Rise of the Hybrids is actually the merging of four of Nike's Air Max technologies (Air Max 90, 95, 97, and women's Footscape) to form the new Air Max 360. And I think I know the reason for this sudden "emerging" in hybridness (can I say that? Well I just did).

Now, I don't know about you all, but I'm well behind in Nikeology. I'm beginning to feel that all Nike's Air or Max or Moto or Skate or Blah shoe lines only resonate within the company, and not exactly within the consumers. Given, they have cool commercials. They have cool shoes. But when the common street athlete hits the store looking for a new pair of digs, Nike fails to be recognized as the perfect "sports" shoe: there are just too many types to choose from, they are just too flashy, and some other brand name shoe is probably better for such and such reason.

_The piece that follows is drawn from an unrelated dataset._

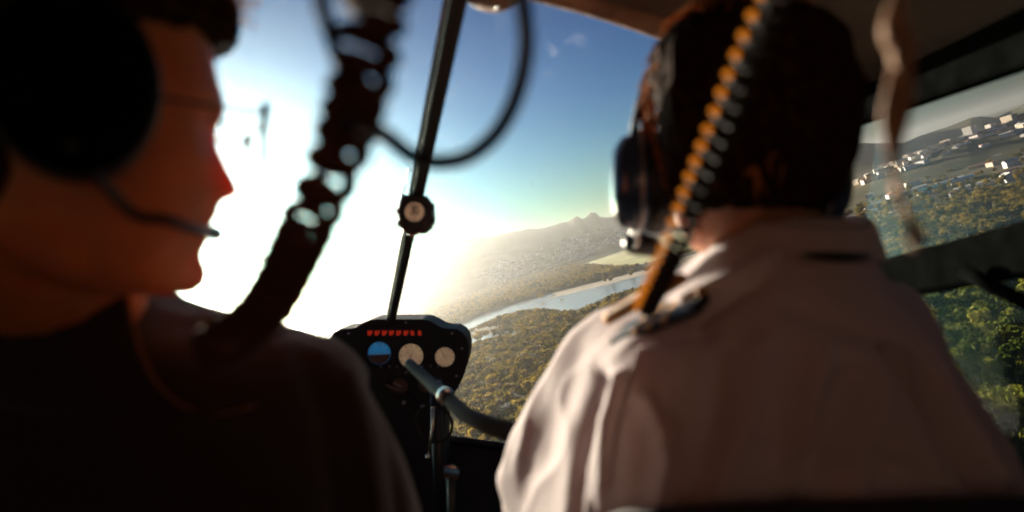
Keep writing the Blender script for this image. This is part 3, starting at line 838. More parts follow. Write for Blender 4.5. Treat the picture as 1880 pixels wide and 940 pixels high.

You don't know what to buy, and moreover, a store clerk will probably counsel you to buy Saucony or Adidas for your "specific" needs. Ouch, Nike, ouch. You lost your specificity. A basic marketing law: When you broaden a category too much, you lose your ability to be the "specialist" in that category. Thank you Al Ries.

Now I hope that this "hybrid" merge idea is something that's bound to bring a solution to that. I Nike's Rise is actually the rise of less variety, more specificity. If that's the case, I say it's the rise of a good idea.